The audio is presented in an English DTS-HD MA 2.0 track and an Italian Dolby Digital mono track with optional English SDH, French and Spanish subtitles. This is a solid but unimpressive mix that does a decent job of complementing the visuals with an eerie score and appropriately screeching effects.

Speech is clean and crisp with no crackles. Separation across the two channels of audio is OK but unremarkable, offering some directional effects when appropriate. Dynamic range is mostly good, with even the shrillest screeches and screams coming through without distortion. With that said, the film's score does carry a slightly strained quality at times that lacks substantial depth. Various effects throughout bolster the gruesome visuals with equally stomach churning sounds, but fidelity is only average. Bass has some marginal presence in a few of the more tense moments and balance between dialogue, effects, and music is fine.

The audio is perfectly acceptable and works well with the visual presentation. Though not terribly immersive, this is a seemingly accurate aural representation of the movie.

Special Features


Blue Underground has put together a nice assortment of extras, including some retrospective interviews with the cast and crew. All of the special features are presented in 1080p with Dolby Digital 2.0 sound and hardcoded English subtitles (for the Italian portions only) unless noted otherwise.
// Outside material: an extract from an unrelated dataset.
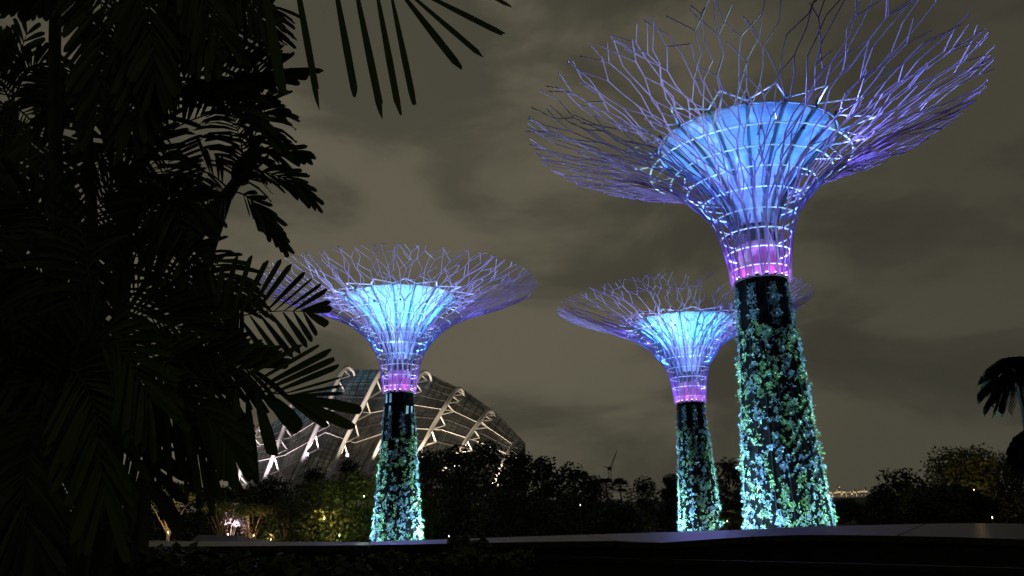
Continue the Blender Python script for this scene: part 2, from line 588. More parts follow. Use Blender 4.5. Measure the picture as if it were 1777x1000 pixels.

  • Meet the Boyles (HD, 14 min) - This is a retrospective interview with stars Catriona MacColl and Paolo Malco (the latter in Italian). Both reminisce about their experiences on the film and discuss what it was like working with Lucio Fulci, addressing his reputation for being difficult and short tempered.
  • Children of the Night (HD, 12 min) - Recent interviews with Giovanni Frezza and Silvia Collatina are presented here. Both former child performers discuss the shoot, how they got involved with the film, and Fulci's demanding but sweet approach to directing them. While he did manage to make them cry at times, and some of their stories seem to paint a slightly dangerous shooting atmosphere (apparently that was a real axe mere inches from Frezza's head), both actors have very positive memories about the director and the experience. Frezza even apologizes for the terrible dubbing of his voice and makes sure to point out that it wasn't him. While apologies are all good and well, they certainly won't help me sleep easier at night.
  • Tales of Laura Gittleson (HD, 9 min) - Actress Dagmar Lassander is interviewed in this featurette and shares stories about making the film. Clips are also shown from some of her other collaborations with the director, as well as footage from a recent horror convention that the cast went to.
  • My Time with Terror (HD, 9 min) - This is an interview with actor Carlo De Mejo. He talks about his career in Italian horror films and dispels accusations that Fulci was misogynistic.
  • A Haunted House Story (HD, 14 min) - Presented in Italian, co-writers Dardano Sacchetti and Elisa Briganti discuss the film's story, detailing influences and inspirations. They also address the ambiguous ending and the film's potential deeper themes. While I wasn't terribly impressed with the movie's script, both writers actually provide a pretty interesting and insightful discussion about their storytelling process.
  • To Build a Better Death Trap (HD, 22 min) - Presented in Italian, cinematographer Sergio Salvati, special make-up effects artist Maurizio Trani, special effects artist Gino De Rossi, and actor Giovanni De Nava are all interviewed in this featurette. The participants all discuss the film's style and effects, detailing how specific sequences were accomplished, including the "bat attack" and the look of the Freudstein monster.
  • Deleted Scene: Bat Attack Aftermath (SD, 1 min) - Presented in standard definition with no sound, this is an extremely pointless extended sequence that features a few extra seconds of characters standing around after the "bat attack" scene. There is some dialogue spoken but without sound what was said remains a mystery.
  • International Trailer (HD, 3 min) - The film's international trailer is included.
  • U.S. Trailer (HD, 2 min) - The film's U.S. trailer is included.
  • TV Spot (SD, 30 sec) - A brief TV spot for the film is included in standard definition.
  • Poster & Still Gallery (SD, 2 min) - A slideshow of stills and posters for the film is presented in standard definition set to music from the movie.

Final Thoughts

'The House by the Cemetery' is a gruesome, occasionally tense, but mostly nonsensical and unoriginal work of Italian horror. Though gory and sporadically entertaining, there just isn't enough creativity to outweigh the laughable plot and thin characterizations. Despite some technical issues, video quality is solid, and though unremarkable, audio gets the job done just fine. Supplements are informative and provide a welcome retrospective look at the film. With its gruesome content and specific audience, this is a release that will only appeal to big Italian horror and Fulci fans.